Preghiera dialogica: da Dio per l’uomo e dall’uomo per Dio: «Nella preghiera, dunque, la parola ritorna là donde era venuta». E «se l’uomo prega nel giusto senso anche solo la prima parola del Padre nostro, allora l’“ineffabile mistero di Dio” è divenuto parola – muovendo dall’uomo» (ivi, 101).
Quale il tempo della preghiera? Quale quello del Pater? Pensando all’opera poetica di Yves Bonnefoy, ma non solo, mi viene da dire che sia lo stesso tempo dove viene alla luce e principia a balbettare la poesia e la speranza: è il tempo “presente”, inteso non in senso cronologico ma esistenziale, quello delle relazioni, della decisione della libertà ad esserci qui e ora di fronte all’appello dell’altro; tempo del sì, ora, l’adesso che non è solo presenza, ma una presenza presente quella che dice “io acconsento” a te, a voi.
La preghiera di Gesù implica una molteplice e pluriforme ospitalità: «Perché il regno di Dio – scrive ancora Ebner – non è nell’uomo nell’intima solitudine della sua esistenza, nella solitudine del suo Io, bensì nel fatto che l’Io si sia aperto al Tu nella parola e nell’amore e nella parola e nella prassi dell’amore – e allora è “in mezzo a noi”, come la comunione della nostra vita spirituale.
Sebbene proprio nel suo rapporto con Dio l’uomo stia di fronte a Dio come il “singolo”, non può tuttavia pregare se non in comunione spirituale con tutti gli uomini. Quando preghiamo, dobbiamo farlo come ci ha insegnato Gesù e non altrimenti. Non è solo per sé che l’uomo prega e parla con Dio, bensì per tutti gli uomini», (ivi, 325-326).
Padre-Nuestro, rezo de la vida sencilla
Anche Pablo Neruda sembra voler declinare, come Bonnefoy, poesia con speranza quando scrive:
Ah vastità di pini, rumore d’onde che si frangono,
lento gioco di luci, campana solitaria,
crepuscolo che cade nei tuoi occhi, bambola,
chiocciola terrestre, in te la terra canta!
In te i fiumi cantano e in essi l’anima mia fugge
come tu desideri e verso dove tu vorrai.
Segnami la mia strada nel tuo arco di speranza.
(Crepuscolario, L’abitante e la sua speranza, et al. Edizioni Accademia, Milano 1977, 115).
Ed è sempre Pablo Neruda che chiama il Padre nostro ‘preghiera della vita semplice’, perché della vita quotidiana ha i sapori e da tutti si fa comprendere e dire, perché in tutti tremante si immerge/ y todo estremecido se sumerge nel mare notturno di ciascuno.
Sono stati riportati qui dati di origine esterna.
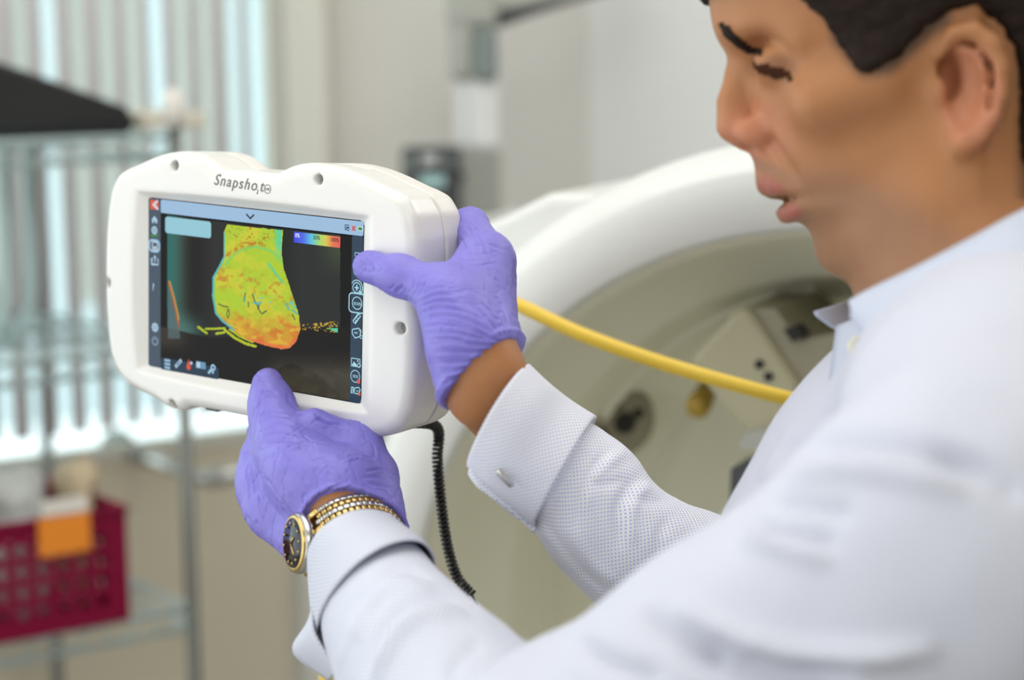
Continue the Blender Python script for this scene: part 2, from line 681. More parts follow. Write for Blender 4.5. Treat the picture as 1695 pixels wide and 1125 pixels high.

Questa chiesa non ha lampade votive,
non ha candelieri né cere gialle,
l’anima non abbisogna di ogive vetrate
per baciare le ostie e pregare in ginocchio.
Il sermone senza incensi è come un seme
di carne e di luce che cade tremando nel solco vivo:
il Padre-Nostro, preghiera della vita semplice,
ha un sapore di pane fruttifero e primitivo…
Ha un sapore di pane. Odoroso pane scuro
che nella bianca infanzia confidò il suo segreto
a ogni anima fragrante che lo volle udire…
E il Padre-Nostro in mezzo alla notte si perde,
corre nudo sopra i poderi verdi
e tutto tremante si immerge nel mare…
(Crepuscolario, L’abitante e la sua speranza, et al. Edizioni Accademia, Milano 1977, 30-31).